I know, a plan, how boring – but without a plan you are not going to get started. How do I know, because that is exactly how it works out for me. Without a plan I just don’t find the time in my day to get to step one or even to get started and without step one there is no step 2 or 3 or 4. Without a plan it all looks to big and full of effort, and well, I just don’t have time right now. When I get time I will get right on it. The problem is we are 5 months away from the day I chose my goals and…well, lets just say starting has been a problem (isn’t it always).

What does your plan need to look like ?

1)      A plan defines Step 1 : You need to START so you need a clear first step with a deadline by which I t must be done and then because we all have busy, busy full lives, a plan to find the time to do execute.
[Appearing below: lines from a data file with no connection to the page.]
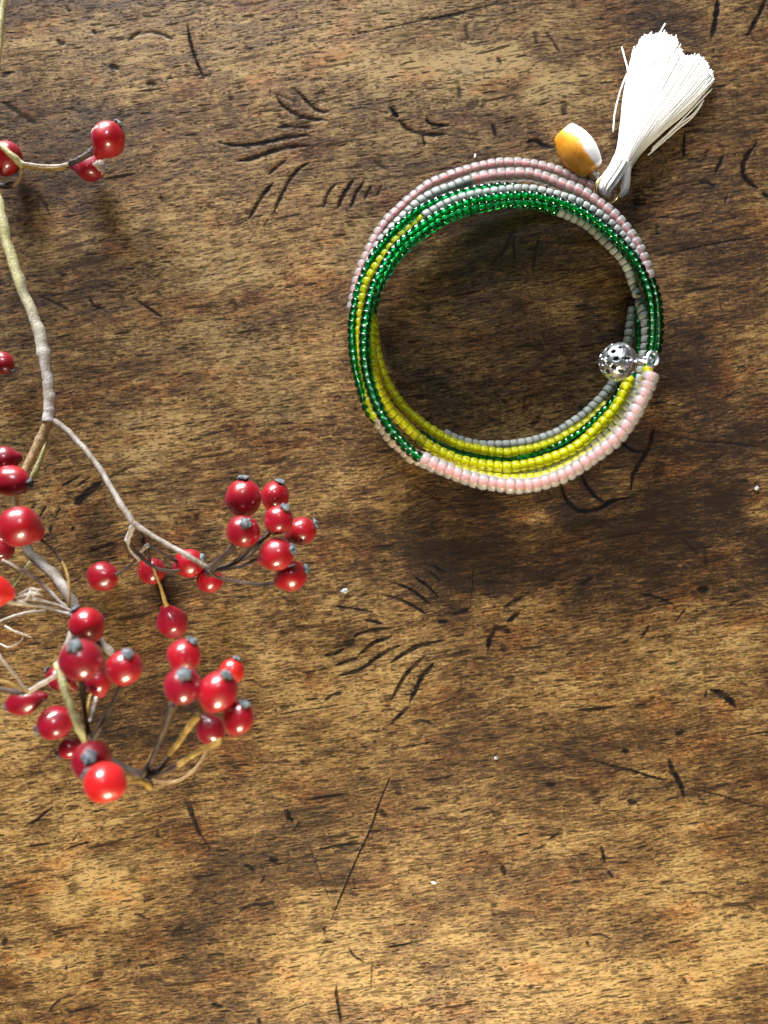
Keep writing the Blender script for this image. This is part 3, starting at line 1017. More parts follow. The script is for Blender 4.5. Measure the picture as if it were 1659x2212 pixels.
fv, ff = filigree(bc, br)
shell = mesh_obj("shell", fv, ff, M_silver, ball)
sol = shell.modifiers.new("thickness", 'SOLIDIFY')
sol.thickness = 0.00022
sol.offset = -1
shell.data.materials.append(M_inner_shade)
sol.material_offset = 1
lv, lf = torus_data(S(2076, 1177, 22), (0.05, 1, 0.35), 0.00085, 0.00024, 28, 8, up=(1, 0, 0))
mesh_obj("eyelet", lv, lf, M_silver, ball)
lv, lf = torus_data(S(2099, 1171, 25), (-0.05, 0.93, 0.42), 0.00135, 0.00027, 32, 8, up=(1, 0, 0))
mesh_obj("jump_ring", lv, lf, M_silver, ball)

# ================================================================== TASSEL, RING, STONE BEAD
M_gold, nt, b = new_mat("gold_metal")
b.inputs["Base Color"].default_value = (0.78, 0.57, 0.20, 1)
b.inputs["Metallic"].default_value = 1.0
b.inputs["Roughness"].default_value = 0.22

M_yarn, nt, b = new_mat("white_cotton")
b.inputs["Base Color"].default_value = (0.96, 0.96, 0.95, 1)
tl = nt.nodes.new("ShaderNodeBsdfTranslucent")
tl.inputs[0].default_value = (0.95, 0.94, 0.88, 1)
mx = nt.nodes.new("ShaderNodeMixShader")
mx.inputs[0].default_value = 0.25
L(nt, b.outputs[0], mx.inputs[1])
L(nt, tl.outputs[0], mx.inputs[2])
L(nt, mx.outputs[0], nt.nodes["Material Output"].inputs[0])
b.inputs["Roughness"].default_value = 0.85
b.inputs["Sheen Weight"].default_value = 0.3
b.inputs["Subsurface Weight"].default_value = 0.0

gr_c = S(1976, 622, 5.0)
gr = torus_data(gr_c, (0.32, -0.25, 0.90), 0.00285, 0.00036, 44, 10)
ring = mesh_obj("jump_ring", *gr, M_gold)
tag(ring, "small gold jump ring through the head of the white tassel", "ring")

ta_c = S(2015, 555, 0)
tassel = thing("tassel", "white cotton tassel with frayed end beside the bracelet", "tassel", ta_c)
# fringe end outline on the 2500 px sheet, from the left edge round to the right edge
ENDS = catmull([(2056, 200), (2076, 158), (2095, 124), (2128, 117), (2161, 112), (2188, 126), (2201, 142), (2222, 186), (2245, 190), (2271, 188), (2300, 222), (2318, 256), (2300, 290)], 12)
fv, ff = [], []


def add_tube(V_, F_, path, radii, sides):
    v, f = tube_data(path, radii, sides)
    o_ = len(V_)
    V_.extend(v)
    F_.extend([tuple(i + o_ for i in q) for q in f])


for i in range(4600):
    t = min(1.0, max(0.0, random.random()))
    layer = random.random()
    e = ENDS[int(t * (len(ENDS) - 1))]
    back = random.random() ** 1.8 * 46 - (14 * random.random() ** 6)
    side = (t - 0.5) * 2
    n0 = np.array((2014 + side * 24 + random.uniform(-5, 5), 556 + side * 6 + random.uniform(-6, 6)))
    dirv = (e - n0) / np.linalg.norm(e - n0)
    e = e - dirv * back + np.array((random.uniform(-5, 5), random.uniform(-4, 4)))
    ln = np.linalg.norm(e - n0)
    axis = np.array((0.44, -0.90))
    m1 = n0 + axis * ln * 0.22 + (dirv - axis) * ln * 0.10
    m2 = n0 + axis * ln * 0.5 + (dirv - axis) * ln * 0.42
    m3 = n0 + (e - n0) * 0.78
    dome = math.sqrt(max(0.0, 1 - side * side))
    zn = 2.2 + 3.8 * (layer * dome) + 0.3
    ze = 0.35 + 2.7 * layer * (0.35 + 0.65 * dome)
    zz = [zn, zn * .9 + ze * .1, (zn + ze) / 2 + .3, ze * .85 + zn * .15, ze]
    cc = catmull([(n0[0], n0[1], zz[0]), (m1[0], m1[1], zz[1]), (m2[0] + random.uniform(-3, 3), m2[1], zz[2]), (m3[0] + random.uniform(-4, 4), m3[1], zz[3]), (e[0], e[1], max(.3, zz[4]))], 4)
    path = [S(*q) for q in cc]
    add_tube(fv, ff, path, [0.000075 + 0.00004 * (k / len(path)) for k in range(len(path))], 4)
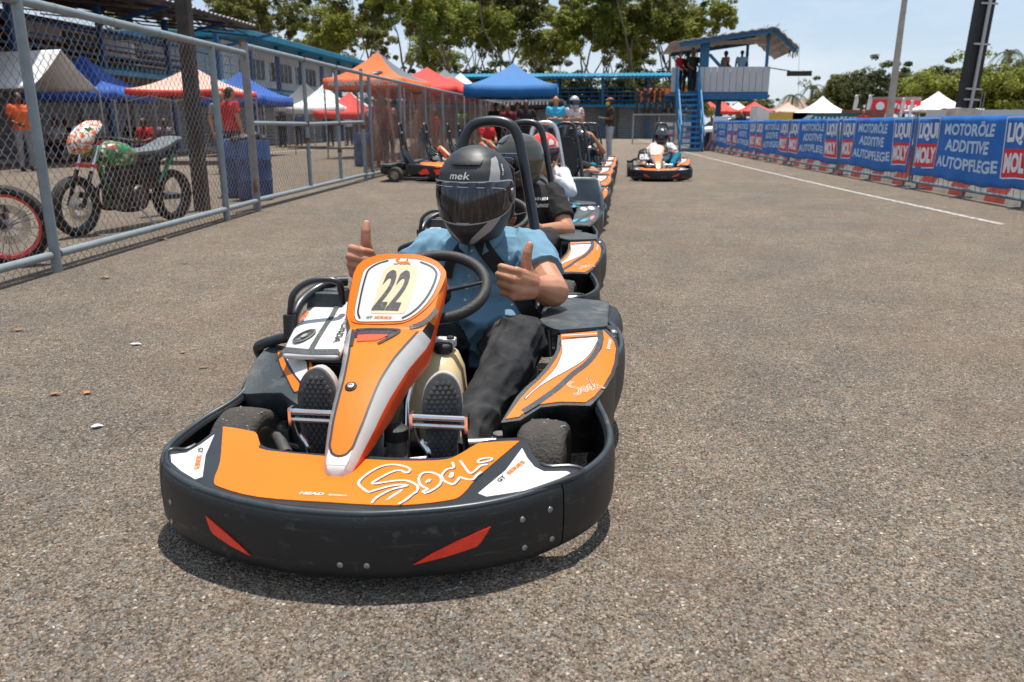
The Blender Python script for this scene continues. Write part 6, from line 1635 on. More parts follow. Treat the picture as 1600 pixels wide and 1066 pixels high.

Step 1 doesn’t have to be big, in fact, creating a series of smaller steps toward your ‘there’ often creates a more successful plan because you will find them easier to fit into your life and less intimidating.

2)      A plan has a clear Step 2 : You need to know what comes after step 1 and once again, how you are going to get the time to execute it, but if you don’t then skip straight to my step 3…..

3)     A plan defines only the steps you can see. For a world record I could only see the next step. Sometimes I had an idea what the step after would be, but never with 100% accuracy. I spent a lot of time trying to create a perfect map from ‘here’ to ‘there’, refusing to start until I knew exactly each stop on the way. Turns out I spent a lot of time planning when I should have been getting on with Step 1 and letting the next step pop out. Each step teaches you something so things will change. You may even find what you desire now isn’t really what you want at all so a total re-plan is required. Which means that a successful plan focuses on the this step and step and allows for the one after and which I just let the plan go.

In diving I focused on what I knew I could do now and allowed time and experience to give me my next step. It works, but make sure you give yourself time limits if you are in a totally new place where you can’t see far forward otherwise you may find yourself never moving because you never get started

4)      A plan is flexible – just because you have a plan doesn’t mean it will work, so expect to adapt your plan and make changes to suit where you are now and take into account what you have learnt getting to ‘here’.

5)      A plan is measurable – how will else you know if you are moving forward, falling behind or stationary ? How will you know if what you are doing is working ? I know, we hate measuring things outside of work, but it helps keep you motivated if you can see yourself progressing, so take some time to determine what your milestones will be. Some of mine are things that  hardly look like milestones – spend 20 minutes reading the blogs I subscribe to, spend ten minutes collating my thoughts from my day, starting my plan (love that one). In diving my measure wasn’t even getting deeper, it was doing what petrified me – answering the phone, sending an e-mail, asking people if they wanted to be on my team.

6)      A plan names your exit points. A good plan also includes the conditions under which you will quit (more about that in another blog). How much time will you give this dream of yours ? What scenario’s or conditions or events will exceed your pain threshold and indicate that you need to move on ? Quitting is never something we have embraced as a society, but a strategy to exit is essential if you want to keep moving forward – why do the same thing over and over if it isn’t getting results, quit already and try something new.

Quitting isn’t failing – failing is giving up when there are not other options or quitting so many times without strategy or thought that you have used up your resources  and time so there is nothing left. Quitting acknowledges you have limited time and resources and makes a commitment to ensuring you use those effectively. Quitting is always a decision that is made before you start and isn’t made in the emotion of the moment when things get tough.

What is your plan ? Have you even planned to start planning ? Without a plan you will find that your life eats into your year until, before you know it, you are in December with Christmas on the door step and you haven’t even started.

So start! Starting is always the hardest part and the one thing that differentiates those people who have just thought about it and those people who did it!

Why haven’t you started ?

Why can’t you take ten minutes and jot down ONE step you can in the next week to get you moving forward. If you really don’t have time, then use the time you spend in a queue or the time in traffic or the time making supper…..  thinking doesn’t need a special place or time, it just needs an opportunity.